I tried their chocolate slab cake:
butter, chocolate and water - melted and mixed
flour and baking powder - sifted
the ingredients combined, stirred with brown sugar and sour cream and baked.
Maybe the oven was too hot: I used a fan-forced setting instead of ordinary radiant heat. Maybe the recipe was totally wrong(!): Who melts dark chocolate, butter and water??
At any rate, the cake was overcooked on the outside but still soft on the inside. I figured after 45 mins at 180 dC it was done so I took it out of the oven, rested for 3 mins then inverted it on a rack to cool. After 20 mins I wanted to try it, so turned it onto a plate and discovered that approximately 10% of the very centre of the cake was still uncooked; a puddlet of thick brown gooey batter had oozed through the hole made by the cake-testing knife onto the kitchen bench.
Naturally, I was dismayed and a bit disappointed by this result.
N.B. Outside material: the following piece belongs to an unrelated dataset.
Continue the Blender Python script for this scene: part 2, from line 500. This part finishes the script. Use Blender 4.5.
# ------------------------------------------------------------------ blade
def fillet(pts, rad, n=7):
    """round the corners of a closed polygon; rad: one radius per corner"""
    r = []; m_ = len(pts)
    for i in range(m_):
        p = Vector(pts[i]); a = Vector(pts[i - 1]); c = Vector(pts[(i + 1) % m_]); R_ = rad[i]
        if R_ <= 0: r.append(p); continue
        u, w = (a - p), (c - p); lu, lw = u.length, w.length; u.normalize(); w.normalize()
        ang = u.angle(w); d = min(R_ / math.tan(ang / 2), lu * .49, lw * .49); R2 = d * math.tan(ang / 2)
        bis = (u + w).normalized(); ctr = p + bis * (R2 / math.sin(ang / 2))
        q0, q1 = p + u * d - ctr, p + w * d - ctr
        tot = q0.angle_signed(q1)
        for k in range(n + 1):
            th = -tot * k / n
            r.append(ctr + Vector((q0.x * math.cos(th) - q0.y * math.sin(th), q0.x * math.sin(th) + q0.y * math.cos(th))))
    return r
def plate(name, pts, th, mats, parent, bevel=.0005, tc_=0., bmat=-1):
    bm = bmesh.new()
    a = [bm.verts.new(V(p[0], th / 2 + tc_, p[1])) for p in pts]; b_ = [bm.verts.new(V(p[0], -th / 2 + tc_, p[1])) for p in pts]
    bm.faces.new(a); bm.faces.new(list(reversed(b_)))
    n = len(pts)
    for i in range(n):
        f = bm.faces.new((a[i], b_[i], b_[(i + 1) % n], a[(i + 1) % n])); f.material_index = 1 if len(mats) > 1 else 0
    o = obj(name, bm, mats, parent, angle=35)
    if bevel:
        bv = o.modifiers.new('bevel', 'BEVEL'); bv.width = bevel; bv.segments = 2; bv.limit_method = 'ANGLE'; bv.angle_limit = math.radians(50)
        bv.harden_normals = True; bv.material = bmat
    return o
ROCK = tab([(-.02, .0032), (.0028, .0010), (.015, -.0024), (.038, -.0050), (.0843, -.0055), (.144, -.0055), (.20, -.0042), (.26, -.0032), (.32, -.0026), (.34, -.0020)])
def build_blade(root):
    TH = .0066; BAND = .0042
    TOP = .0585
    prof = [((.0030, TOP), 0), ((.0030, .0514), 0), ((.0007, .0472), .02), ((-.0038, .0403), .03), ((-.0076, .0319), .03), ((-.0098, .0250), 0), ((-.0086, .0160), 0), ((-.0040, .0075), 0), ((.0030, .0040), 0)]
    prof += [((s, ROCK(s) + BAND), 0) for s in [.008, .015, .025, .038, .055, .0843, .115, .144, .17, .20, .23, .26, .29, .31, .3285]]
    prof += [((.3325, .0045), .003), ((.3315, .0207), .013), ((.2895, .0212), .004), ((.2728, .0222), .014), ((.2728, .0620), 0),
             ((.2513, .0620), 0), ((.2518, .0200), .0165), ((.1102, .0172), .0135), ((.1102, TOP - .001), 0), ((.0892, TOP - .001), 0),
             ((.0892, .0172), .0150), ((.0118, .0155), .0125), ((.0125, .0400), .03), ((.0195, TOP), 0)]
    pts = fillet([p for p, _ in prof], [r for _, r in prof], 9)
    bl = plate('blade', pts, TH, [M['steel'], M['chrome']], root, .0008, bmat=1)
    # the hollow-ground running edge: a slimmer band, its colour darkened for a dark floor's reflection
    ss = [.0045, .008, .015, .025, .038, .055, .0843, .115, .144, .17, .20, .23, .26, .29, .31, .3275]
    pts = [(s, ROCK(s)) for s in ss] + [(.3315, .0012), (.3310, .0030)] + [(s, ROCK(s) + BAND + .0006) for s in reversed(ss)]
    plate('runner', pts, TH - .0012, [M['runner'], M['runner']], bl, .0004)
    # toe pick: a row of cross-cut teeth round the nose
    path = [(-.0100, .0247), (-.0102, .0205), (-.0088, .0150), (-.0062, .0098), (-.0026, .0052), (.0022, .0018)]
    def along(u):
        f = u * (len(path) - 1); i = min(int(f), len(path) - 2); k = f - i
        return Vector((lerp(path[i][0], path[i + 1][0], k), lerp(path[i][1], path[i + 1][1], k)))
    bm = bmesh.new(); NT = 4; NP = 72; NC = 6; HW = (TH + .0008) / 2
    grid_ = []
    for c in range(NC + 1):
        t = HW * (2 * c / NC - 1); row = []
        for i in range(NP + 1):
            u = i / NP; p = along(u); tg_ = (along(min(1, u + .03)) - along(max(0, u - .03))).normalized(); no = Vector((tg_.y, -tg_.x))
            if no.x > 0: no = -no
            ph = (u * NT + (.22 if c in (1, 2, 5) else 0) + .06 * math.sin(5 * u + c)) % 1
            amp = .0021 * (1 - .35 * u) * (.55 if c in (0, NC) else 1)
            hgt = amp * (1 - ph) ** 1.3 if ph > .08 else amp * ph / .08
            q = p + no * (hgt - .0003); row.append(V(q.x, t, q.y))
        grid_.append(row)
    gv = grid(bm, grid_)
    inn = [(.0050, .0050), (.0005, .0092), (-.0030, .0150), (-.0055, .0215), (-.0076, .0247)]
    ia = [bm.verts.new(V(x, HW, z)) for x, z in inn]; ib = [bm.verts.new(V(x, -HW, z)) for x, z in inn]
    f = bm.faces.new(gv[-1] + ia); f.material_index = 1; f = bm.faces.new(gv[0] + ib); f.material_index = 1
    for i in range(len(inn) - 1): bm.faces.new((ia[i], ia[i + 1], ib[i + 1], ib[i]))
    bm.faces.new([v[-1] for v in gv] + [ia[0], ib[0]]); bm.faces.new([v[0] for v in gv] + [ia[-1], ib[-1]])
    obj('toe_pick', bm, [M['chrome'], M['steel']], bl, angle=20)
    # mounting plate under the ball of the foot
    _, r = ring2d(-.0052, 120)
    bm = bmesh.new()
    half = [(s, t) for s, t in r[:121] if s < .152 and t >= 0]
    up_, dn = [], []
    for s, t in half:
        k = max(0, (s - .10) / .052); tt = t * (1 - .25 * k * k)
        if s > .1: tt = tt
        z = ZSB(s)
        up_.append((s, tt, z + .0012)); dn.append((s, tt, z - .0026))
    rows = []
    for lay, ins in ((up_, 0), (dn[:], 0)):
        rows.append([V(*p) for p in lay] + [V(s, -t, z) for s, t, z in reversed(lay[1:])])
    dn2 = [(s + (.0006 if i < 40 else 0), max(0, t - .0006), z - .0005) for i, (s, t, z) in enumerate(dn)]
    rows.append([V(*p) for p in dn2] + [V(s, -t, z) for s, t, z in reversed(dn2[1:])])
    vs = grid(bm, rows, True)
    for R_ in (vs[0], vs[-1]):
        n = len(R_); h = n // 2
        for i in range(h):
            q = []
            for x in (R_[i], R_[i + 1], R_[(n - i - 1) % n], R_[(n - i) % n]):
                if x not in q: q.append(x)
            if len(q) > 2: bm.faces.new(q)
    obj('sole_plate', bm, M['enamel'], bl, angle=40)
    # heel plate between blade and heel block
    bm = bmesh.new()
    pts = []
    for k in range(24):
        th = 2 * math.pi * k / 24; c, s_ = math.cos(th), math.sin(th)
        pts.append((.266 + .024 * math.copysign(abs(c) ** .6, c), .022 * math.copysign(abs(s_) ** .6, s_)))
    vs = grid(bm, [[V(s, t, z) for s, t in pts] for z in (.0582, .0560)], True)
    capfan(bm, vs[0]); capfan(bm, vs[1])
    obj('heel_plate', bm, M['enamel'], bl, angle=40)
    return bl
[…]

It also didn't help when my darling and supportive bf L charmingly pointed out, "Your cake's done POOS!" before laughing out loud, pointing and giggling at me. That over-under-cooked battery-brick mass just sat lumpenly before me, unanswering.
It tasted all right but deep in my stomach, I knew no one would eat it. A cake eaten out of Chinese-induced clean-up-your-plate guilt will believe it is worthless.(*) I committed the equivalent of patisserie euthansia and guiltily slid it into the bin.
Footnote: (*) This sentence is modified from a sign at the Teddy Bear Shop: A Stolen Teddy Will Believe He is Worthless.
1 comment:
Hi Spottisswoode. My understand of heat transfer from my chemical engineering undergrad days is that fan-forced ovens allow more heat current into the cake batter, therefore you need lower temperatures as the amount of heat energy the cake receives is greater than with a radiant oven. I also don't think placing the cake on a lower rack would work as a convective heat source means that the temperature in the entire oven cavity is the same.
I think it was more because the oven was too hot in the first place.